Leymah Gbowee earned her master's degree at Eastern Mennonite University in 2007. Four years later she shared the Nobel Peace Prize for the women's nonviolent movement she led that helped end the Second Liberian Civil War. Hassan Sheikh Mohamud, the president of Somalia, attended EMU's Summer Peacebuilding Institute in 2001. The university in the Shenandoah Valley, founded by Mennonites in 1917 to keep their young people out of secular colleges, has somehow become one of the most internationally connected institutions in American higher education - not through size or wealth, but through a graduate program in conflict transformation that has trained more than 3,000 peacebuilders from 124 countries.
Eastern Mennonite School opened in 1917 in Harrisonburg with a clear premise: Mennonite young people, the founders believed, were enrolling in secular universities and losing their faith there. Bishop George R. Brunk Sr., one of the founders, declared that worldly education was "self-centered, self-exalting, and materialistic." The school would offer an alternative. From the beginning, though, the first registrar - John Early Suter - argued for secular academics alongside Bible classes. That tension between separation and engagement has shaped the institution ever since. In 1947 the school began offering bachelor's degrees in subjects beyond theology and renamed itself Eastern Mennonite College. In 1994 it became Eastern Mennonite University. By then it was serving thousands of students who were not Mennonite at all - drawn to a school that combined peace, social justice, environmental commitment, and community life.
In 1948, EMU admitted a local Black student, making it one of the first historically white colleges in the U.S. South to integrate - sixteen years before the Civil Rights Act of 1964. The decision drew on Mennonite peace-church theology and the practical organizing of a few Mennonite leaders willing to break with the racial conventions of Virginia. The University of Arkansas integrated the same year. Both decisions were quiet by today's standards, but they preceded the larger institutional integrations that came only after federal pressure in the 1960s. EMU's early integration is the kind of historical detail easy to miss in the broader narrative of Southern higher education, but it shaped the institutional culture that decades later made the school plausible as a center for peace and reconciliation work.
EMU hosts the Center for Justice and Peacebuilding, established in 1994. Its graduate program in conflict transformation - a term coined by founding director John Paul Lederach - rejects the language of conflict resolution in favor of something more ambitious: transforming the conditions that produce conflict in the first place. The center has trained over 3,000 people from 124 countries. Its faculty have included Lederach himself, considered a foundational figure in peace studies, and Howard Zehr, whose books made restorative justice a mainstream concept in criminal justice debates. Alumni of CJP have gone on to mediate civil wars, run reconciliation commissions, and head peacebuilding organizations on every inhabited continent. Each year's Summer Peacebuilding Institute draws practitioners working in active conflict zones to study together for four consecutive sessions in Harrisonburg.

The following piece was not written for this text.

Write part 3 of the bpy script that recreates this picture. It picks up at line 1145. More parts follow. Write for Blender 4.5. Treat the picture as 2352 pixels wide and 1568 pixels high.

EMU's Community Lifestyle Commitment, adopted in 2001, set expectations for behavior on campus that were typical of conservative religious colleges - including a reservation of sexual relationships to heterosexual marriage. The policy was used for years to terminate faculty members in same-sex relationships, alongside heterosexual employees who violated similar standards. In November 2013 the board suspended enforcement of the same-sex relationship policy. On July 16, 2015, EMU added sexual orientation to its non-discrimination policy, allowing the hiring of faculty and staff in same-sex marriages. The decision drew sharp criticism from other Christian colleges, and EMU left the Council for Christian Colleges and Universities later that year. Eight LEED-certified buildings, a major solar array, an environmental studies program, and a cross-cultural travel requirement - all reflect a university still working out what its founding ethic of peace and care obliges it to do.
Located at 38.471N, 78.8795W on the northern edge of Harrisonburg, Virginia, in the Shenandoah Valley. The campus is set against a hillside with views of Massanutten Mountain to the east and the Allegheny Front to the west. Recommended viewing altitude is 3,500 to 5,500 feet for views of the campus in context with downtown Harrisonburg. Nearest airport is Shenandoah Valley Regional (KSHD) about 14 nm south. Watch for valley haze in summer.